Monday, July 31, 2017

Days Like These (oil on canvas, 2017)



One of the most difficult aspects of the art making process for me is the necessity of having to face one’s true self and the stark contrast between the innate perfection and the inherent flaws that we will inevitably find therein. When we attempt to execute something that proves to be beyond our abilities, we are forced to confront our technical limitations. This confrontation could potentially cause us to either work harder to overcome those limitations, look away and ignore our technical deficiencies whilst continuing to work in the same manner, or capitulate and stop trying to make art altogether. I have never liked the word “talent” as it suggests a natural technical facility that one is born with. My experience has shown that ability comes, not from an inborn gift, but from long hours of study and practice in the face of continued defeat. If there’s a natural gift, it’s merely the tenacity that enables one to keep working despite repeated failures.

In addition to the technical deficiencies that every artist must confront, if we want to make work that is original and authentic, we have to find the strength to be ourselves and allow that to come through in the work. This sounds simple enough, but when one has spent years (or decades!) learning by emulating the masters in their chosen medium, resisting the temptation to hide behind someone else's ideas and personality can be be a formidable challenge. And when we make work that is truly authentic, we are essentially putting our inner selves on display before the public and risking both ridicule and (possibly worse) indifference, either of which can prove to be a significant blow to the artist's self-esteem, potentially hampering one's ability to continue working. We also risk excessive praise and adulation which can oftentimes be an even greater obstacle to our development and productivity as we struggle to live up to what we perceive as an unattainable expectation of greatness.

Sometimes, if we've worked hard and consistently, good work happens, but not without the inevitable failures – the bad drawings that litter the studio floor and line the trash cans, as well as the paintings that no one ever sees whilst they make their journey from our easel to the landfill – that cause us to not only doubt our choice of vocation, but even our personal value. Indeed, being truly authentic in our work is one of the greatest obstacles that an artist must face. It certainly is for me. When I took up art again after a hiatus almost twenty years ago, I went through periods where I was terrified to go into my studio for fear of facing the demons that were in there. I still feel that way sometimes and only through sheer will and dogged persistence do I keep working.
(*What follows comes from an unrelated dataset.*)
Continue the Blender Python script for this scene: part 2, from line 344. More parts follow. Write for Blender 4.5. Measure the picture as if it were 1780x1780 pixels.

Someone asked me once, "How do you know if you're an artist?"

I replied, "Try as hard as you can not to be an artist and then you'll know."

Friday, July 14, 2017

Waiting On Sunday (oil on canvas, 2017)



When I was eight years old, prompted by a short-lived interest in pirates, I borrowed a copy of Robert Louis Stevenson’s “Treasure Island”, illustrated by N. C. Wyeth, from my local public library. I was immediately enamored by the images that punctuated the story. My favorite was the one of the blind pirate, Old Pew, ambulating down a path in the moonlight with his probing cane extended out in front of him as he gropes in the darkness for his missing comrades and his tricorne, which sits in the foreground in the lower right corner. It’s a brilliant painting, perfectly composed and executed with admirable skill, but what captivated me the most was the emotions that the image was able to elicit from me as I gazed at it.

Visual arts can communicate myriad messages, concepts and ideas. They can educate and inform, entertain, shock, inspire, move us to think differently or take action, preserve the past or predict the future. For me, though, (and this, admittedly, is my personal bias) the most important function that art serves is to manifest the complexities of one’s feelings and emotions as something tangible, to be shared with others and to preserve those ephemeral and intangible abstractions indefinitely.

The arrangement of the forms, the color and value choices, the means by which the work is executed, the subject (or lack thereof), if executed with skill and sensitivity, can have the power of the greatest poetry and lead us to the sublime. (If you’ve ever stood in front of a painting and been moved to tears as I have, you may know exactly what I mean.) A lofty aspiration, to be sure, but that is what beckons me out to the studio each and every day.